I have the following question:
Let $S$ be a semigroup with finite number of elements. Suppose that the two cancellation laws hold in $S$; that is, if either $ab = ac$ or $ba = ca$, then $b = c$. Firstly, show that for each $a \in S$ there exist a positive integer $n(a)$ such that $a^{n(a)+1}=a$. Also show that if $a,b \in S$, then $a^{n(a)}=b^{n(b)}$.
I attempted the first part by using the definition of the order of $a$, "$o(a)=n$", where $n \in \mathbb{N}$, and then letting $n=n(a)$, I used $a^n=e$, where $e$ is the identity element. Then multiplied with $a$ on the right.
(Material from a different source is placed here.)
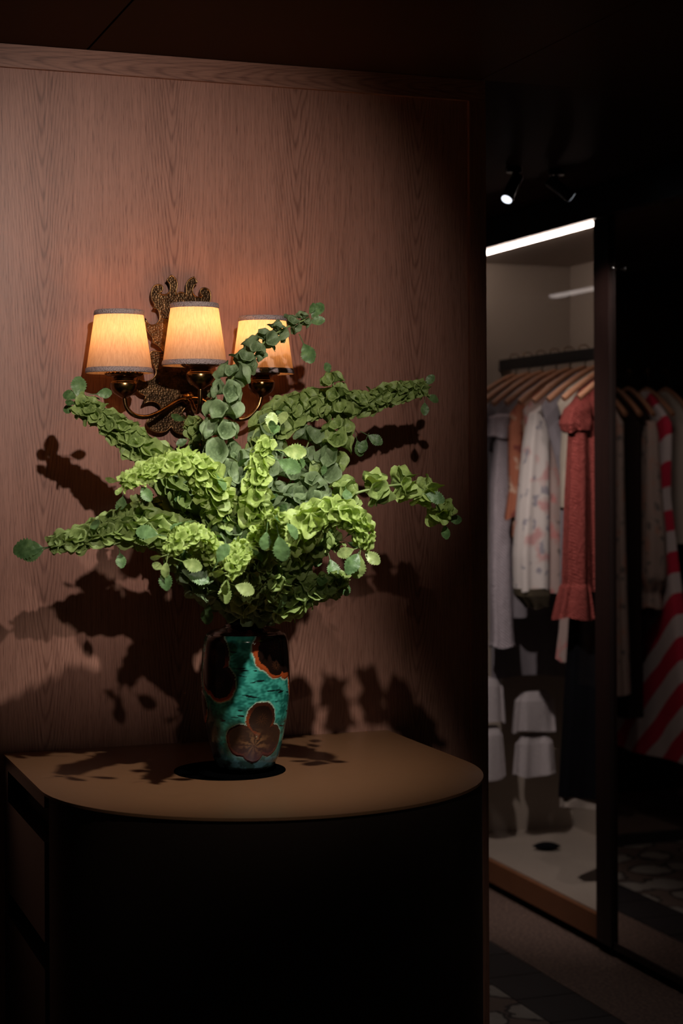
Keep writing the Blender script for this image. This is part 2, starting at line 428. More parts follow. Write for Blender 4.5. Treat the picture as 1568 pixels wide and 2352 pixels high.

But I realised this is not correct because $S$ is only a semigroup.
The second part I did similarly, with $n,m \in \mathbb{N}$, where $n(a)=n$ and $m=n(b)$ to end up with $a^n=e=a^m$, but this is obviously then also not correct.
How can I show the first and second part by using the finiteness and cancellation laws?
For the first part, suppose that there was no such positive integer $n(a)$ then $a^n\neq a^m$ for any positive integers $n\neq m$ (else, assuming $n>m$ we could use cancellation to obtain $a^{n-m+1} = a$). This would contradict the fact that $S$ has a finite number of elements. For the second part $$a\cdot a^{n(a)} = a\implies a\cdot a^{n(a)}\cdot b = a\cdot b = a\cdot b^{n(b)}\cdot b$$. Then using left and right cancellation we obtain $a^{n(a)} = b^{n(b)}$.